Love seems the most vulnerable thing on earth. It leads us to place ourselves in precarious positions, to risk everything for the sake of the one or the thing we love. Love itself seems a very fragile thing, something we can barely hold on to, and since in this fallen earth abuse and ingratitude are so common, we know that spurned love can go from disillusionment to downright hatred. To genuinely and sincerely love someone for a lasting period is the most profound test of our character.

 

The love of God for us and in us will shape our sympathies and affections. We will learn also how easily the world rejects those who love it in Christ’s name. Lovers are often thought to be fools, and perhaps rightfully so for the logic of love is contrary to the logic of the world.
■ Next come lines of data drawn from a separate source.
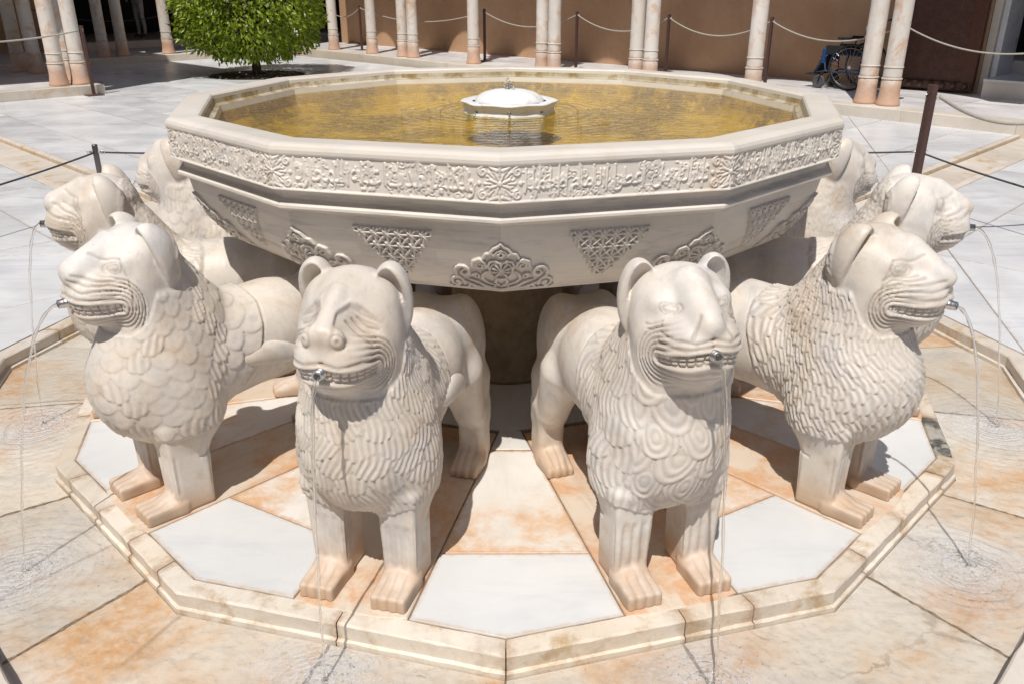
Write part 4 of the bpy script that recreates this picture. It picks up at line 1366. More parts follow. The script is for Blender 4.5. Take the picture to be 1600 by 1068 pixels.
# the streams of water
VEL = {-14.3: .30, 16.3: .36, 45: .50, -45.5: .66, 75: .62, -75: .40, 105: .4, -105: .45}
JL = {-14.3: "thin stream of water falling from the front left lion with round nostrils", 16.3: "thin stream of water falling from the front right lion with ringed chest",
      45: "curving stream of water from the wavy maned lion on the right", -45.5: "curving stream of water from the scaly maned lion on the left",
      75: "curving stream of water from the smooth headed lion on the far right", -75: "thin stream of water from the fold cheeked lion at far left",
      105: "short arc of water from the lion behind the right end of the basin", -105: "short arc of water from the lion behind the left end of the basin"}
LAND = []
for ang, (root, tip) in nozzles.items():
    a = radians(ang); d = (sin(a), -cos(a))
    # nozzle tip in world coordinates
    cr, sr = cos(a - pi / 2), sin(a - pi / 2)
    p = (root.location.x + tip.x * cr - tip.y * sr, root.location.y + tip.x * sr + tip.y * cr, tip.z)
    pts = jet_pts(p, d, VEL[ang], CH + .004, -.05)
    LAND.append(pts[-1][:2])
    m = MB()
    q0 = rnd.uniform(0, 6)
    rad = [(.0060 - .0024 * (i / 26) ** .5) * (1 + .22 * sin(i * 1.7 + q0) + .12 * sin(i * 3.9)) for i in range(27)]
    pts = [(x + .0018 * sin(i * 1.3 + q0) * i / 26, y + .0018 * cos(i * 1.1 + q0) * i / 26, z) for i, (x, y, z) in enumerate(pts)]
    m.tube([(p[0] - d[0] * .01, p[1] - d[1] * .01, p[2])] + pts, [.0065] + rad, 8)
    tag(m.build("water_stream", M_jet), JL[ang], "water jet", "water streams from the lions")
    mm = MB()
    ex, ey = pts[-1][:2]
    for _ in range(140):
        rr_ = abs(rnd.gauss(0, .085)); t = rnd.uniform(0, 2 * pi)
        mm.sphere((ex + rr_ * cos(t), ey + rr_ * sin(t), CH + .006 + abs(rnd.gauss(0, .004))), rnd.uniform(.0012, .0032), 6, 4)
    tag(mm.build("splash_drops", M_jet), kind="stuff")

# thin running film of water in the channel
centres_z = CH
n = NT("channel_water")
P = n.pos()
Pd = n.addv(P, n.noise(P, 9, 3, .6), .05)
hgt = n.math('MULTIPLY', n.noise(n.mapping(P, (1, 1, 1)), 30, 5, .7, 1.0), .8)
hgt = n.math('ADD', hgt, n.math('MULTIPLY', ripples(n, Pd, LAND[:6], 175, 4.0), .28))
hgt = n.math('ADD', hgt, n.math('MULTIPLY', ripples(n, Pd, LAND[:6], 330, 7), .30))
nrm = n.bump(hgt, .8, .007)
gl = n.n.new("ShaderNodeBsdfGlossy"); gl.inputs["Roughness"].default_value = .06; n.l.new(nrm, gl.inputs["Normal"])
rf = n.n.new("ShaderNodeBsdfTransparent"); rf.inputs["Color"].default_value = (.97, .965, .95, 1)
fr = n.n.new("ShaderNodeFresnel"); fr.inputs["IOR"].default_value = 1.33; n.l.new(nrm, fr.inputs["Normal"])
mx = n.n.new("ShaderNodeMixShader"); n.l.new(n.math('MULTIPLY', fr.outputs[0], 1.0), mx.inputs[0]); n.l.new(rf.outputs[0], mx.inputs[1]); n.l.new(gl.outputs[0], mx.inputs[2])
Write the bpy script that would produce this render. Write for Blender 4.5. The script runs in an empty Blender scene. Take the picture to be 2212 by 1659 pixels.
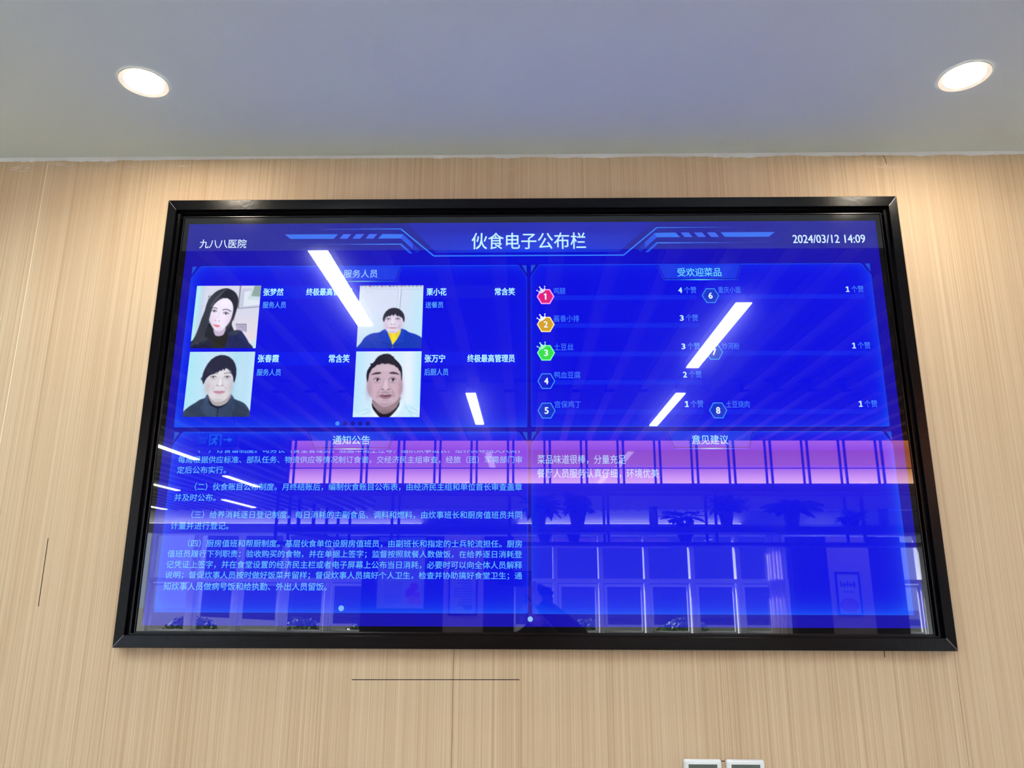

In our understanding of the New Testament Greek, we have often distinguished between philia and agape, or between friendship-love and sacrificial-love, but let us be clear that love has its own character and shape and that in our hearts distinctions and classifications rarely exist. If we love someone, then we love someone, and the exact shape that love will take in our hearts and in our actions will depend on our own character.

 

God’s love for our fallen world brought about the story of redemption in the Bible, and as the Scripture plays it out the plan of God often seems weak and fledgling, fragile, as if about to topple at any moment. We see the persecutions of the prophets, how the Pharisees and Pilate spurned the love of Christ, and the hardships of the Apostles, and we wonder how in the world the work of God succeeded and continues to this day. But then we realize the power of love, a power unequaled on earth. Real love has the power to motivate hearts and touch lives like nothing else. Only in real love are the demons of selfish-motivations truly silenced in the human heart.

 

And he who loves has the last laugh. We see the story of Jacob and his conniving Uncle Laban, who tricked him on his wedding night with Rachel’s sister, and we think that to love seems foolish, for then Jacob worked seven more years for Rachel. But in the long view, it is Laban we pity for being so manipulative and not Jacob.

 

The seeming fragility of love is a myth. Though it hangs the entire plan along a wispy line of thoughts, feelings and actions that may be ignored or misinterpreted, real love endures and changes our thoughts, deepens our character, touches others, and makes life worth living.

 

God’s love drove Christ to the cross and has ever since driven men also to the cross in response. Let God touch you today with His love, and rest in the reality of this thought, that God loves you.

 

Prayer:

 

Lord, we know and understand so little of love, that just a touch of Your love turns our worlds upside down and sets our feet on a different path. We pray for more knowledge of Your love, more spiritual rest in its reality, and more opportunities to share it with a love-hungry world. Amen.